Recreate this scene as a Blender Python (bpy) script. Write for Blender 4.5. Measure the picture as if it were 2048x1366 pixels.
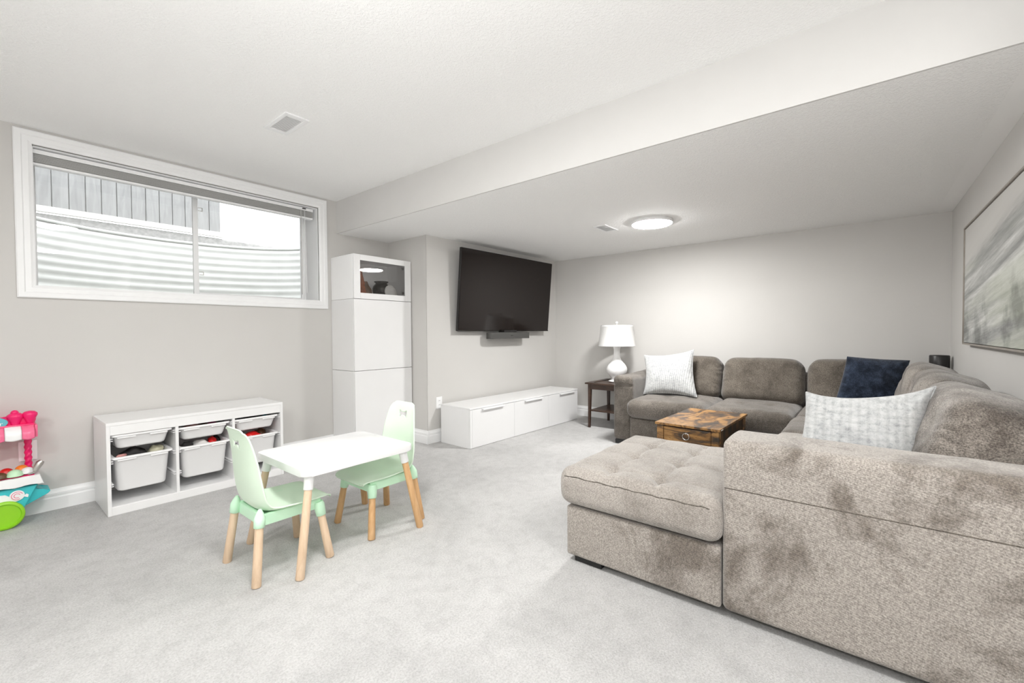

____________________

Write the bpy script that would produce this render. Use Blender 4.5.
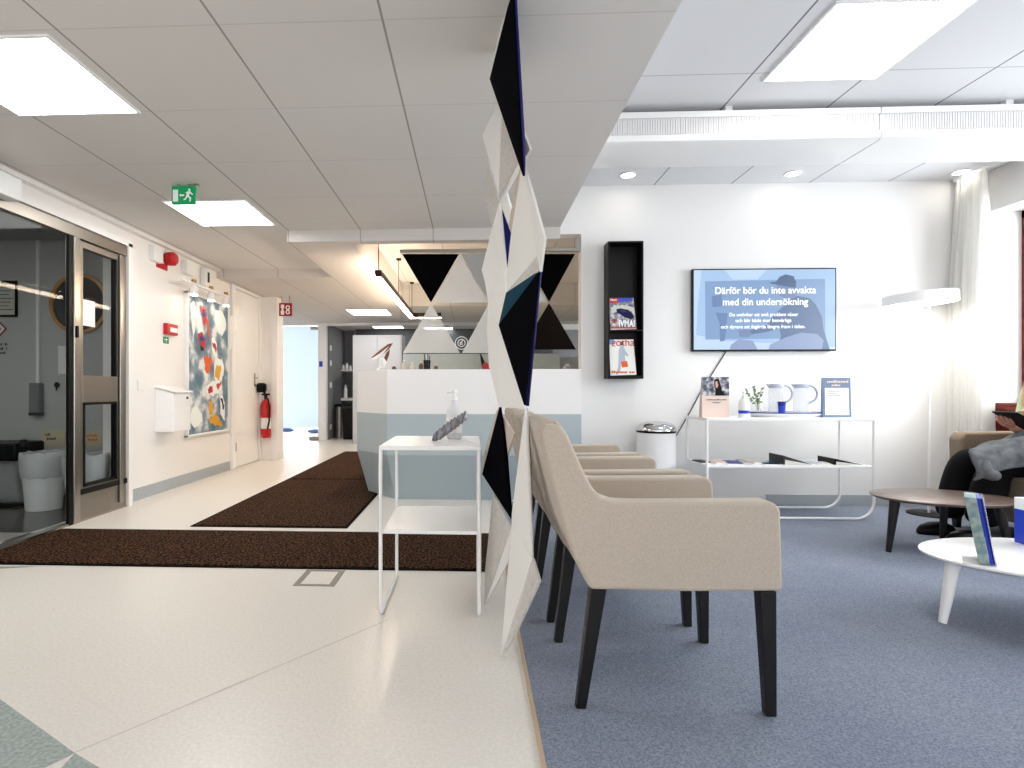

____________________

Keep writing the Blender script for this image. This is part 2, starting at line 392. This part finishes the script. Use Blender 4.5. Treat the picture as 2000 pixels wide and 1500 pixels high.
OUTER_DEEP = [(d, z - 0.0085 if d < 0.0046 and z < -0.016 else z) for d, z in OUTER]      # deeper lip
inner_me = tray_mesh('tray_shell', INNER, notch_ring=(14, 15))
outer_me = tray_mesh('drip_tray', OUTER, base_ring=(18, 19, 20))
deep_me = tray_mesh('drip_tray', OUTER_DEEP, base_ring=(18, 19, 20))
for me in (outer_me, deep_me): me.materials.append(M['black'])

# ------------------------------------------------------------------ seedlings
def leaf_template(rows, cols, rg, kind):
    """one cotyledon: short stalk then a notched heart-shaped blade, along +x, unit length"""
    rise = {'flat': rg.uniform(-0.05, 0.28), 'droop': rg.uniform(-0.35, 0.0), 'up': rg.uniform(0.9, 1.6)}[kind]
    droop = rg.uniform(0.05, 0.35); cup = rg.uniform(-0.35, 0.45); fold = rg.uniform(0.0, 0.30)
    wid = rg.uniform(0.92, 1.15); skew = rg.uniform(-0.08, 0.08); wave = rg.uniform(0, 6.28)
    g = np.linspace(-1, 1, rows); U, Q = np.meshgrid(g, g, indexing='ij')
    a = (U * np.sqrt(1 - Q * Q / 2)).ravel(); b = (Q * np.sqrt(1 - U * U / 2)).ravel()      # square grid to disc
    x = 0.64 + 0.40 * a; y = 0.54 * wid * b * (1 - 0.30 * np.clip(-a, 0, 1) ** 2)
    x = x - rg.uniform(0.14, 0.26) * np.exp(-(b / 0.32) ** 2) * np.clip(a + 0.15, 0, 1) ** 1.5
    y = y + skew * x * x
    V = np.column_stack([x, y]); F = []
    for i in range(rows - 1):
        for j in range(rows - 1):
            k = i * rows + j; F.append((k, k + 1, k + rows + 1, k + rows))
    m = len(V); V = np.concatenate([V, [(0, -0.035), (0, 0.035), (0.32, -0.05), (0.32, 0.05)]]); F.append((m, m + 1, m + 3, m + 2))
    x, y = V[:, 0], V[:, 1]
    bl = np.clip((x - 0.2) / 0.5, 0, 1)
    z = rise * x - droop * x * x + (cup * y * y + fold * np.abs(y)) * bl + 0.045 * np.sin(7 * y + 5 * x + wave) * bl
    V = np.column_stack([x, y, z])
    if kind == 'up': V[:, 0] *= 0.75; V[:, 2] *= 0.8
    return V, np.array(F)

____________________

### Goal
Print exactly the lines above from the one with "Keep writing the" to the one with "for me in (outer_me, deep_me): me.materials.append(M['black'])", including both.

### Answer for this exercise
Keep writing the Blender script for this image. This is part 2, starting at line 392. This part finishes the script. Use Blender 4.5. Treat the picture as 2000 pixels wide and 1500 pixels high.
OUTER_DEEP = [(d, z - 0.0085 if d < 0.0046 and z < -0.016 else z) for d, z in OUTER]      # deeper lip
inner_me = tray_mesh('tray_shell', INNER, notch_ring=(14, 15))
outer_me = tray_mesh('drip_tray', OUTER, base_ring=(18, 19, 20))
deep_me = tray_mesh('drip_tray', OUTER_DEEP, base_ring=(18, 19, 20))
for me in (outer_me, deep_me): me.materials.append(M['black'])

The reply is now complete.